▶ [What you should do]: Select from the data all lines with the word "Blender".

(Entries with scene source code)
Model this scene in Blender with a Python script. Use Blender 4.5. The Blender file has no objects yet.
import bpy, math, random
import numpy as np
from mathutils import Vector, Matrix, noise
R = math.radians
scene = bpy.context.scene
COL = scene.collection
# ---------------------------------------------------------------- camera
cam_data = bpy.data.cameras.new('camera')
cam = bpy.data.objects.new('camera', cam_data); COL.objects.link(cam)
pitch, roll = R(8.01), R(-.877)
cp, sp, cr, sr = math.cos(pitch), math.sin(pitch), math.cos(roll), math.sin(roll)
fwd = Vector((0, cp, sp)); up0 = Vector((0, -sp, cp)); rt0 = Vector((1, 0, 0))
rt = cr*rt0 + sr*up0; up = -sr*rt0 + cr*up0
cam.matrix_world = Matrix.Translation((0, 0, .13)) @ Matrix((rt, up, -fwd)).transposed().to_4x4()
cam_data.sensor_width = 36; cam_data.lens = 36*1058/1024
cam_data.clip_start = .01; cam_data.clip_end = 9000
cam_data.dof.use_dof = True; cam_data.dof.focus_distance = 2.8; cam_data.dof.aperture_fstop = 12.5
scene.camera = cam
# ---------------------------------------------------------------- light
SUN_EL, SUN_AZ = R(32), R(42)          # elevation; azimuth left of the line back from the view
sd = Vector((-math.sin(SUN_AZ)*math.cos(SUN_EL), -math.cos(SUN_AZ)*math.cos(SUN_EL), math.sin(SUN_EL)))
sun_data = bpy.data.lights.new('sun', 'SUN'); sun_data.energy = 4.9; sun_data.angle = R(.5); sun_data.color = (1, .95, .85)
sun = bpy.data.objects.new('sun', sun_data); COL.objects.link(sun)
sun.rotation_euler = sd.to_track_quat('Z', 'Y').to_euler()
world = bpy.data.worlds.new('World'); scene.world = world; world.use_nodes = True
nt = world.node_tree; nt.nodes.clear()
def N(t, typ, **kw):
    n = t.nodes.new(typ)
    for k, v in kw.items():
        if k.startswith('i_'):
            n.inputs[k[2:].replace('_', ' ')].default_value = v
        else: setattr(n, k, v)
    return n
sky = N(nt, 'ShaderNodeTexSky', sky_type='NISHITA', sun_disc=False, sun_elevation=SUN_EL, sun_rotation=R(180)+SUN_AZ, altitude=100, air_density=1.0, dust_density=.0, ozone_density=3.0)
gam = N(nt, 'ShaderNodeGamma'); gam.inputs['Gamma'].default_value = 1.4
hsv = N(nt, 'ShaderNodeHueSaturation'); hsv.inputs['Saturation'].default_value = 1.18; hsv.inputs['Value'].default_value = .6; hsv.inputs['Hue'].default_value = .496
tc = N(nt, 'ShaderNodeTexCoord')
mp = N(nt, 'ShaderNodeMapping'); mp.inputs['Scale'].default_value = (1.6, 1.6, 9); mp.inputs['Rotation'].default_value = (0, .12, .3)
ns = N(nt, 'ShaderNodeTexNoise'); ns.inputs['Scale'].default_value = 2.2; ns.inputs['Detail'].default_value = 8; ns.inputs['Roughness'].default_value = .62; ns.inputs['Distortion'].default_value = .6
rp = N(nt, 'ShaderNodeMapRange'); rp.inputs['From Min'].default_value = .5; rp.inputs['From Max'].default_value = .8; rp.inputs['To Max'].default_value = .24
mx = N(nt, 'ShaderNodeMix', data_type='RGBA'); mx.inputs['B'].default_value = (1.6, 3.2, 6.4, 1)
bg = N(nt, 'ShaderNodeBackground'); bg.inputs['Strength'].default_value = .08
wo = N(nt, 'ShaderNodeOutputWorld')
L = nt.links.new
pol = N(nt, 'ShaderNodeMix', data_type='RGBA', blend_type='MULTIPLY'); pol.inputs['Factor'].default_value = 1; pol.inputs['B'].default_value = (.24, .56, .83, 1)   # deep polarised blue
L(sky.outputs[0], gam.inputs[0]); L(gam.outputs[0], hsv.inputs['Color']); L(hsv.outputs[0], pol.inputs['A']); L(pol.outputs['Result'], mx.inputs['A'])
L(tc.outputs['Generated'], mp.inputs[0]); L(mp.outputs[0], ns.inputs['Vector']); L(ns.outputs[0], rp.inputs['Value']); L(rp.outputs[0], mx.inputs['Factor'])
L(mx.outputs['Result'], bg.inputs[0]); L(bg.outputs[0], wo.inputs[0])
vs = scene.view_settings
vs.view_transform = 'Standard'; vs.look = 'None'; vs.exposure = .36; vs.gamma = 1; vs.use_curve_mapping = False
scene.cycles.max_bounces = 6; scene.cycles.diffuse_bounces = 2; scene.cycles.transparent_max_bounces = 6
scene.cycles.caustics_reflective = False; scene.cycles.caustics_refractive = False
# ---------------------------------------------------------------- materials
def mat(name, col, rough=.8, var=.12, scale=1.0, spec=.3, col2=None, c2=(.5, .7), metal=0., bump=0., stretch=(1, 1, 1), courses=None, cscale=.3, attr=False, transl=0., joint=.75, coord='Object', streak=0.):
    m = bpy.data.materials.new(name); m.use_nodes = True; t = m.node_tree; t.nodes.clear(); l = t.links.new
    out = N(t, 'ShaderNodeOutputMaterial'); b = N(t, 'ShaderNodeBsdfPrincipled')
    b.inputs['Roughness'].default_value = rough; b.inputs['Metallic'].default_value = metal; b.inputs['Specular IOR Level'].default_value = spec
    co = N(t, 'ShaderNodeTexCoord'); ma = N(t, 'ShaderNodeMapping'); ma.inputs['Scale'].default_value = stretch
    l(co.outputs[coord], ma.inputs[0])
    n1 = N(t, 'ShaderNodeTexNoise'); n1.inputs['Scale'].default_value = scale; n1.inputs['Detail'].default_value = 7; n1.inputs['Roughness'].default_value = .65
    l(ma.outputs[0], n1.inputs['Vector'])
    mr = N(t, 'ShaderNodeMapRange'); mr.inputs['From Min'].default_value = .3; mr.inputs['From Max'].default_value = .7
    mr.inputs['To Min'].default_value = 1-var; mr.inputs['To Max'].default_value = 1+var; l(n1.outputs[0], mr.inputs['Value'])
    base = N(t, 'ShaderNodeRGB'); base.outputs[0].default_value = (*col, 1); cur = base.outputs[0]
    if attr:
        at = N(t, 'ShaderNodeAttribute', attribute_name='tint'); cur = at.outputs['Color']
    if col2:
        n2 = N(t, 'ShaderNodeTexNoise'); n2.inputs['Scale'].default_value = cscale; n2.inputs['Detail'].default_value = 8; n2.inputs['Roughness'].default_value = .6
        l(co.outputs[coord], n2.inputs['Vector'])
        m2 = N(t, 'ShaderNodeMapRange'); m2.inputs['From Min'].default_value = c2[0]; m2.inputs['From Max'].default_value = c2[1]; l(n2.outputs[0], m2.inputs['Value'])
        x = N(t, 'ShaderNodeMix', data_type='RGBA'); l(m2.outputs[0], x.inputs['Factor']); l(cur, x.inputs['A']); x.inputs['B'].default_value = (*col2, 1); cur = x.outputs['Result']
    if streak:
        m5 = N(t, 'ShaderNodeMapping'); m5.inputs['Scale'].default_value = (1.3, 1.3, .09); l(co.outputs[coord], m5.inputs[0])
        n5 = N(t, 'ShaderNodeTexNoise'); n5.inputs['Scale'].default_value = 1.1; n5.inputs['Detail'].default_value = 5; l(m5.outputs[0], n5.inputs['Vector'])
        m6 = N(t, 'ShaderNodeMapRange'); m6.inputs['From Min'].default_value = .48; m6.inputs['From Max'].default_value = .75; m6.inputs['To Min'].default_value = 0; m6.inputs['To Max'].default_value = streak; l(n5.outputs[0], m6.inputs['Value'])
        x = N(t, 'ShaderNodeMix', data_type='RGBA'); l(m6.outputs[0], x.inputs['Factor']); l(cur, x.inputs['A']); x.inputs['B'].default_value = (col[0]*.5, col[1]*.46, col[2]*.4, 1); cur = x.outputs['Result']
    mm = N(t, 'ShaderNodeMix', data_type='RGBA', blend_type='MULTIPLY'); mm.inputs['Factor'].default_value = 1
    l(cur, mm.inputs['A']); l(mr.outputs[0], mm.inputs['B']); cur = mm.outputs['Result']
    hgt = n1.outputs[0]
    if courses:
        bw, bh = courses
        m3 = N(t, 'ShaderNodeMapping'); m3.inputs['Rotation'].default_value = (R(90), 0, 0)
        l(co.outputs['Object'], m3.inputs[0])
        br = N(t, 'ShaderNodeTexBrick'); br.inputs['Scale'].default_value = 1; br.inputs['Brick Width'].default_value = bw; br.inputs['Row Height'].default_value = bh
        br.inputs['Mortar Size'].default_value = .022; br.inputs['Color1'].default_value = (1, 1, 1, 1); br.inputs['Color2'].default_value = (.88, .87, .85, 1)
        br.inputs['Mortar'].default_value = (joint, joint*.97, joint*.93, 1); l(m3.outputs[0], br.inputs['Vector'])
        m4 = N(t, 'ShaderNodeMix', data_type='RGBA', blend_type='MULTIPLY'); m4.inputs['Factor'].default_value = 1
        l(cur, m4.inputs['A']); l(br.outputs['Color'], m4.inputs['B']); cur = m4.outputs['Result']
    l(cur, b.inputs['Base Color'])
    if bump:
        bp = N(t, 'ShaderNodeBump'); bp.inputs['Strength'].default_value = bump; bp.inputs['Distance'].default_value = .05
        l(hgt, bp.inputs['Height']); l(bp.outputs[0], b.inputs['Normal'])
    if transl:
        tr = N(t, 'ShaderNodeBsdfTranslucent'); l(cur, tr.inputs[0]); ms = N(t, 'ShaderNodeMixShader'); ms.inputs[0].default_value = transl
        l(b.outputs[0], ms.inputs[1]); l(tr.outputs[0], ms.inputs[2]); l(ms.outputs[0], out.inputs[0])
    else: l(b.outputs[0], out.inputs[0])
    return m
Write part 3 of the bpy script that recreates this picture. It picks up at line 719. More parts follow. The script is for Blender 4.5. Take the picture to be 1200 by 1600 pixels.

▶ [Task output]:
Model this scene in Blender with a Python script. Use Blender 4.5. The Blender file has no objects yet.
Write part 3 of the bpy script that recreates this picture. It picks up at line 719. More parts follow. The script is for Blender 4.5. Take the picture to be 1200 by 1600 pixels.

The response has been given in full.